E' davvero possibile ricominciare?
Nel corso di quest'anno, lo ammetto, è stata la domanda che più frequentemente ho posto a me stessa. Il problema è che quando cadi giù e ti sei procurato frattura alla caviglia, rialzarsi diventa più complicato. Lì per lì, quasi impossibile.
Deve passare tempo. E' la risposta più ovvia del mondo, lo so. Ma è così. Fasci la tua caviglia, la alzi e la metti a riposo per tre mesi, anche quattro. Bisogna che si ricostruisca dall'interno, piano. Ci vuole tempo.
Come si fa a ricostruirsi? Come fa l'uomo a ricostruirsi dentro?
Ho passato dei momenti terribili. Mente annebbiata dall'orgoglio, confusa dal conflitto tra ciò che stavo diventando e ciò che in realtà avrei voluto essere. Non sapete quanto sia difficile ammettere di aver sbagliato. E io avevo sbagliato, e di grosso anche.

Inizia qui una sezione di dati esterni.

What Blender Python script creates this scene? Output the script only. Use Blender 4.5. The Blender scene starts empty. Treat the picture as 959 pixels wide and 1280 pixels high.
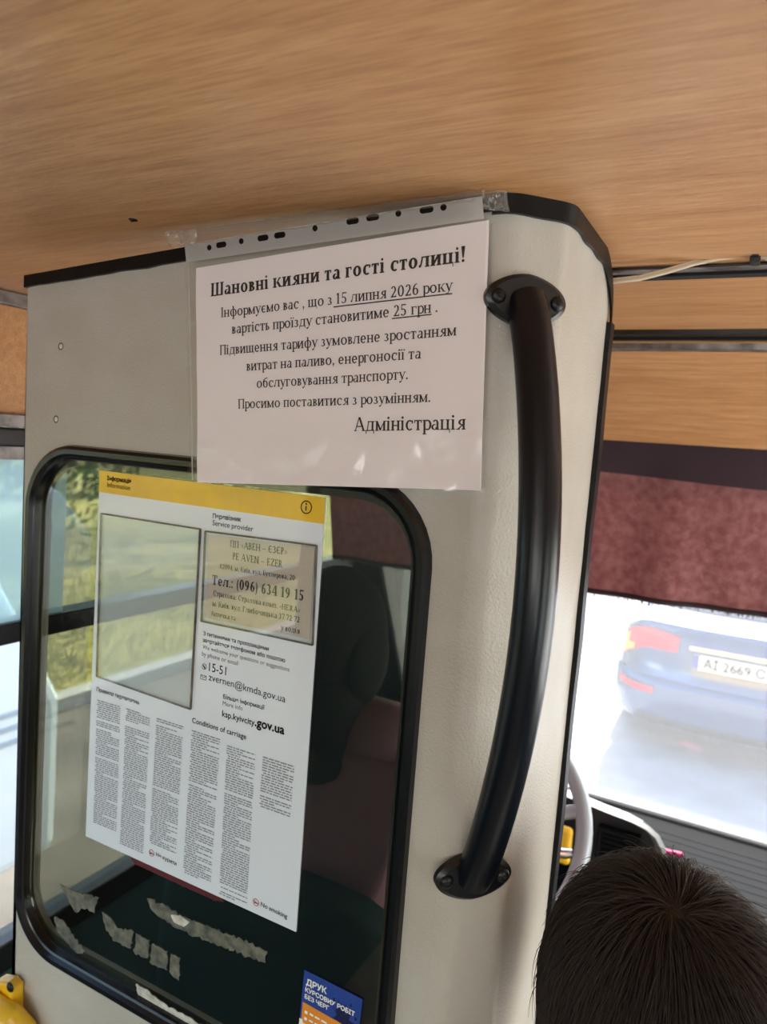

Solo che non lo volevo ammettere a nessuno. Nemmeno a me stessa.
L'anno scorso ho iniziato l'università. Ho preso giurisprudenza, convinta che fosse la scelta migliore, più logica per me. "E' un paracadute", pensavo. "Troverò lavoro e poi mi dedicherò a ciò che più mi piace".
NIENTE DI PIU' SBAGLIATO.
Ho iniziato ad andare a lezione dopo un mese e mezzo dall'inizio dei corsi. Una cosa davvero orribile per me, abituata a fare tutto con ordine e precisione, almeno nello studio. Sperduta in un ambiente non mio, in una città non mia.
I primi tempi fingevo che mi piacesse. Seguivo le lezioni, tornavo a casa e, qualche volta, studiavo. Prendevo appunti, tantissimi. E mentre cercavo di distrarmi inseguendo quell'insulsa quotidianità, dentro di me nasceva un qualcosa che nemmeno adesso riesco ad identificare con chiarezza. Partiva dal basso e, con subdola maestria, sfaldava quelle fondamenta che con fatica cercavano di sorreggere le mie fragilissime convinzioni.
Ogni giorno un po' di più, ogni giorno con più vigore.
Mi stava, inconsciamente, divorando dentro.